Output exactly the lines from the first line of the records below through the line containing "oc('t 400,235,12.2 555,150,12.6 540,330,11.0", both included, leaving out any pictures.

## Begin Listed entries

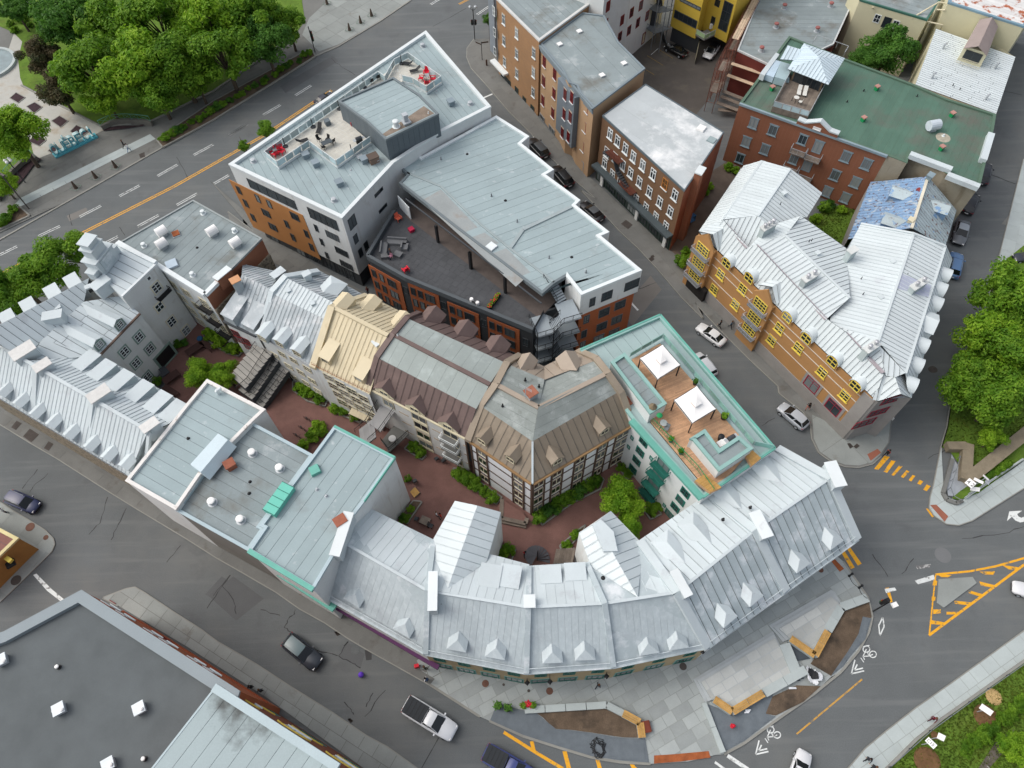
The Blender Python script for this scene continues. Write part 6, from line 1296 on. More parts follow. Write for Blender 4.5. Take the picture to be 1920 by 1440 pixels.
# ================================================================ yellow-trimmed ochre building with white metal roofs
OC = thing('ochre_building', 'ochre brick building with yellow windows under sprawling white metal roofs', 'building', W1('h 700,1000', 0))
WHT = tinbright
def oc(s, sw=.62, **k): return slope(OC, s, WHT, sw, rib=.05, gap=.07, **k)
oc('h 172,470,10.2 C 205,725,10.2 C 410,665,12.4 h 305,405'); oc('C 410,665,12.4 730,755,13.2 h 490,385,13.2 305,405'); oc('C 730,755,13.2 C 1090,1030,11.3 915,1310,11.3 h 720,387 545,440 490,385')
oc('h 305,405,12.4 490,385,13.2 548,440,12.9 440,555 320,430')
plO, _ = oc('h 280,575,10.2 1120,1372,10.2 1165,1238,12.6 960,1010 860,940 480,540 440,556 320,430 305,405 225,480')
oc('h 480,540,12.6 860,940,12.6 985,825,13.4 640,490'); oc('h 640,490,13.4 985,825,13.4 965,560,11.5 720,385'); oc('h 480,540,12.6 440,556,12.5 548,440,12.4 720,387 640,490', .6)
oc('h 1330,478,13.4 1138,1060,13.4 870,980,12.3 882,930 985,825 965,585 1045,425'); plP = oc('h 1330,478,13.4 1500,545,12.5 1285,1230,12.5 1150,1075 1138,1060')[0]
plQ, _ = oc('h 1500,545,12.4 1285,1230,12.4 1315,1365,10.1 1535,620'); oc('h 862,955,12.45 1138,1060,13.4 1172,1232,12.5 960,1010')
oc('u 1190,885,12.6 1255,1070,12.0 1005,1150,10.2 1090,870'); oc('u 1190,885,12.6 1255,1070,12.0 1372,1115,10.2 1295,860')
oc('t 400,235,12.2 555,150,12.6 540,330,11.0 455,425'); oc('t 400,235,12.2 555,150,12.6 500,70,12.3 240,198'); oc('t 1068,825,12.2 1225,735,12.6 1200,930,11.2 1118,1035'); oc('t 1068,825,12.2 1225,735,12.6 1180,700,12.3 910,800')
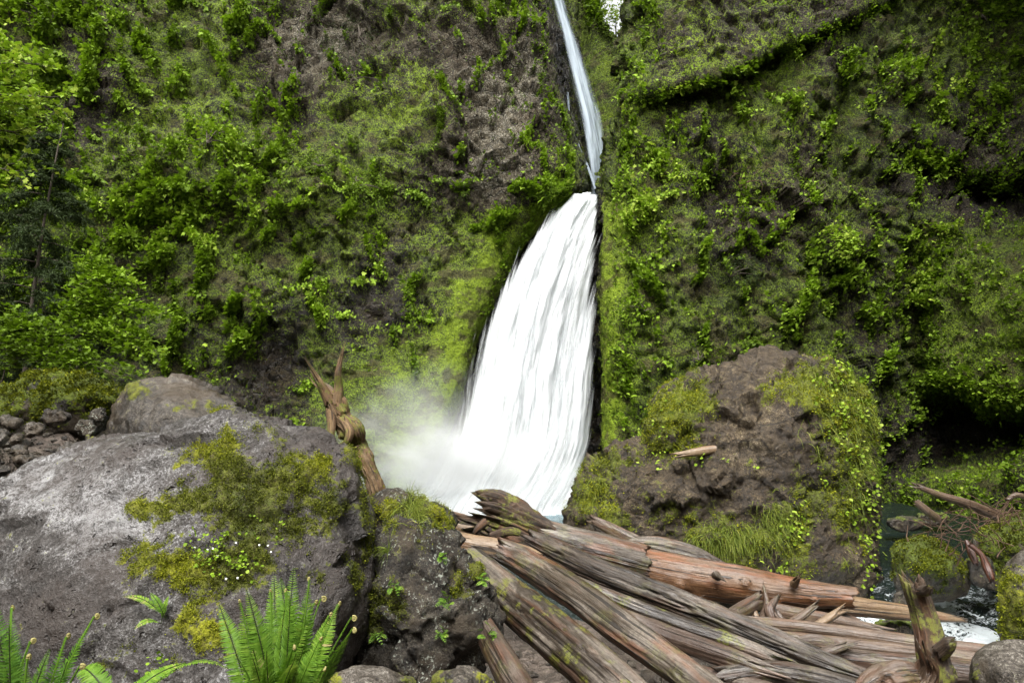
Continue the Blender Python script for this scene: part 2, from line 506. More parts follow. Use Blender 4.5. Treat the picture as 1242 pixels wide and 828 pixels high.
def log_geo(pts, seed, ns=160, k=56, ridge=0.10, lump=0.10, split=0.0, jag=(0.1, 0.1), flat=0.0, fine=0.03, knots=(), kk=1.0, hollow=0.25):
    """weathered trunk. pts rows: x,y,z,radius (world)"""
    A, Ln = resample(pts, ns)
    P, R = A[:, :3], A[:, 3]
    T, U, B = frames(P)
    s = np.linspace(0, Ln, ns)
    a = np.linspace(0, 2 * PI, k, endpoint=False)
    ss, aa = np.meshgrid(s, a, indexing='ij')
    rm = R.mean()
    c, sn = np.cos(aa), np.sin(aa)
    q = np.stack([ss * 0.9 * kk / max(rm, .05) * 0.12, c * 1.5, sn * 1.5], -1).reshape(-1, 3)
    g = np.stack([ss * 0.6 * kk / max(rm, .05) * 0.12, c * 4.2, sn * 4.2], -1).reshape(-1, 3)
    h = np.stack([ss * 3.0, c * 10, sn * 10], -1).reshape(-1, 3)
    d = 1 + lump * 0.8 * fbm(q * 1.3, 3, seed) + ridge * 0.34 * fbm(g, 4, seed + 3, 0.55, True) + fine * fbm(h, 3, seed + 9, 0.6, True) + 0.05 * fbm(np.stack([ss * 6, c * 2.5, sn * 2.5], -1).reshape(-1, 3), 3, seed + 13)
    if split:
        w = fbm(np.stack([ss * 0.5, c * 2.2, sn * 2.2], -1).reshape(-1, 3), 3, seed + 21)
        d -= split * 0.55 * np.exp(-(w / 0.035) ** 2)
    d = d.reshape(ns, k)
    for (ks, ka, kr, kh) in knots:   # fraction along, angle, radius (m), height (rel)
        da = np.angle(np.exp(1j * (aa - ka))) * rm
        dd = ((ss - ks * Ln) ** 2 + da ** 2) / kr ** 2
        d += kh * np.exp(-dd) - kh * 0.7 * np.exp(-dd * 6)
    rr = R[:, None] * d
    # jagged ends
    e = fbm(np.stack([c[0] * 2.5, sn[0] * 2.5, 0 * a + seed], -1), 4, seed + 40, 0.7)
    shift = np.zeros((ns, k))
    shift += np.exp(-ss / (rm * 1.2)) * (e[None] * jag[0] * -1)
    shift += np.exp(-(Ln - ss) / (rm * 1.2)) * (e[None] * jag[1])
    V = P[:, None] + T[:, None] * shift[..., None] + rr[..., None] * (U[:, None] * c[..., None] + B[:, None] * sn[..., None] * (1 - flat))
    gr = np.stack([ss + shift, c * rr, sn * rr], -1)
    V = V.reshape(-1, 3); gr = gr.reshape(-1, 3)
    i = np.arange(ns * k).reshape(ns, k); j = np.roll(i, -1, 1)
    F = np.stack([i[:-1], i[1:], j[1:], j[:-1]], -1).reshape(-1, 4)
    caps = []
    for end, rowi in ((0, 0), (1, ns - 1)):      # inset end faces
        base = V[rowi * k:(rowi + 1) * k]; cen = base.mean(0) + T[rowi] * rm * hollow * (1 if end == 0 else -1)
        prev = i[rowi]
        for f in (0.8, 0.55, 0.25):
            rowv = cen + (base - cen) * f + T[rowi] * (fbm(base * 14 + f * 5, 3, seed + 60) * rm * 0.18)[:, None]
            st = len(V); V = np.concatenate([V, rowv]); gr = np.concatenate([gr, np.stack([np.full(k, f * 0.1 + end * 9), gr[prev % (ns * k)][:, 1] * f, gr[prev % (ns * k)][:, 2] * f], -1)])
            new = np.arange(st, st + k)
            q4 = np.stack([prev, np.roll(prev, -1), np.roll(new, -1), new], -1)
            caps.append(q4 if end == 0 else q4[:, ::-1]); prev = new
        V = np.concatenate([V, cen[None]]); gr = np.concatenate([gr, [[end * 9, 0, 0]]])
        ci = len(V) - 1
        tri = np.stack([prev, np.roll(prev, -1), np.full(k, ci), np.full(k, ci)], -1)[:, :3]
        caps.append(tri if end == 0 else tri[:, ::-1])
    quads = np.concatenate([F] + [x for x in caps if x.shape[1] == 4])
    tris = np.concatenate([x for x in caps if x.shape[1] == 3])
    return V, [quads, tris], {'grain': gr}


def pxpath(pts):
    """rows (px,py,Y,r_px) -> world rows x,y,z,r"""
    pts = np.asarray(pts, float)
    return np.concatenate([W(pts[:, 0], pts[:, 1], pts[:, 2]), (pts[:, 3] * pts[:, 2] / FPX)[:, None]], 1)


def log(name, label, cat, pts, mat, seed, group=None, parent=None, **kw):
    V, F, at = log_geo(pxpath(pts), seed, **kw)
    o = obj(name, V, F, mat, parent, at)
    if parent is None: tag(o, label, cat, group)
    return o


_ICO = {}
def ico(level):
    if level not in _ICO:
        bm = bmesh.new(); bmesh.ops.create_icosphere(bm, subdivisions=level, radius=1)
        bm.verts.ensure_lookup_table()
        _ICO[level] = (np.array([v.co for v in bm.verts]), np.array([[v.index for v in f.verts] for f in bm.faces]))
        bm.free()
    return _ICO[level]


def hull_shape(pts, level=6, p=22):
    bm = bmesh.new()
    for q in pts: bm.verts.new(q)
    bmesh.ops.convex_hull(bm, input=bm.verts)
    c = np.mean(pts, axis=0)
    pl = []
    bm.faces.ensure_lookup_table(); bm.normal_update()
    for f in bm.faces:
        n = np.array(f.normal); d = (np.array(f.verts[0].co) - c).dot(n)
        if d < 0: n, d = -n, -d
        if not any(n.dot(m) > 0.985 for m, _ in pl): pl.append((n, max(d, 1e-3)))
    bm.free()
    D, F = ico(level)
    s = np.zeros(len(D))
    for n, d in pl: s += np.maximum(D @ n / d, 0) ** p
    return c + D * (s ** (-1.0 / p))[:, None], F


def remesh(shapes, voxel, smooth=4):
    Vs, Fs, n = [], [], 0
    for V, F in shapes: Vs.append(V); Fs.append(F + n); n += len(V)
    me = make_mesh('tmp', np.concatenate(Vs), np.concatenate(Fs))
    o = bpy.data.objects.new('tmp', me); COL.objects.link(o)
    m = o.modifiers.new('r', 'REMESH'); m.mode = 'VOXEL'; m.voxel_size = voxel
    if smooth:
        m = o.modifiers.new('s', 'SMOOTH'); m.factor = 0.5; m.iterations = smooth
    dg = bpy.context.evaluated_depsgraph_get(); dg.update()
    e = o.evaluated_get(dg); em = e.to_mesh()
    V = np.empty(len(em.vertices) * 3, np.float32); em.vertices.foreach_get('co', V)
    L = np.empty(len(em.loops), np.int32); em.loops.foreach_get('vertex_index', L)
    st = np.empty(len(em.polygons), np.int32); em.polygons.foreach_get('loop_start', st)
    tot = np.diff(np.append(st, len(L)))
    V = V.reshape(-1, 3).astype(float)
    F = [np.stack([L[st[tot == k] + j] for j in range(k)], -1) for k in (4, 3) if (tot == k).any()]
    e.to_mesh_clear(); bpy.data.objects.remove(o); bpy.data.meshes.remove(me)
    return V, F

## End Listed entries

• [Output below]:
The Blender Python script for this scene continues. Write part 6, from line 1296 on. More parts follow. Write for Blender 4.5. Take the picture to be 1920 by 1440 pixels.
# ================================================================ yellow-trimmed ochre building with white metal roofs
OC = thing('ochre_building', 'ochre brick building with yellow windows under sprawling white metal roofs', 'building', W1('h 700,1000', 0))
WHT = tinbright
def oc(s, sw=.62, **k): return slope(OC, s, WHT, sw, rib=.05, gap=.07, **k)
oc('h 172,470,10.2 C 205,725,10.2 C 410,665,12.4 h 305,405'); oc('C 410,665,12.4 730,755,13.2 h 490,385,13.2 305,405'); oc('C 730,755,13.2 C 1090,1030,11.3 915,1310,11.3 h 720,387 545,440 490,385')
oc('h 305,405,12.4 490,385,13.2 548,440,12.9 440,555 320,430')
plO, _ = oc('h 280,575,10.2 1120,1372,10.2 1165,1238,12.6 960,1010 860,940 480,540 440,556 320,430 305,405 225,480')
oc('h 480,540,12.6 860,940,12.6 985,825,13.4 640,490'); oc('h 640,490,13.4 985,825,13.4 965,560,11.5 720,385'); oc('h 480,540,12.6 440,556,12.5 548,440,12.4 720,387 640,490', .6)
oc('h 1330,478,13.4 1138,1060,13.4 870,980,12.3 882,930 985,825 965,585 1045,425'); plP = oc('h 1330,478,13.4 1500,545,12.5 1285,1230,12.5 1150,1075 1138,1060')[0]
plQ, _ = oc('h 1500,545,12.4 1285,1230,12.4 1315,1365,10.1 1535,620'); oc('h 862,955,12.45 1138,1060,13.4 1172,1232,12.5 960,1010')
oc('u 1190,885,12.6 1255,1070,12.0 1005,1150,10.2 1090,870'); oc('u 1190,885,12.6 1255,1070,12.0 1372,1115,10.2 1295,860')
oc('t 400,235,12.2 555,150,12.6 540,330,11.0 455,425'); oc('t 400,235,12.2 555,150,12.6 500,70,12.3 240,198'); oc('t 1068,825,12.2 1225,735,12.6 1200,930,11.2 1118,1035'); oc('t 1068,825,12.2 1225,735,12.6 1180,700,12.3 910,800')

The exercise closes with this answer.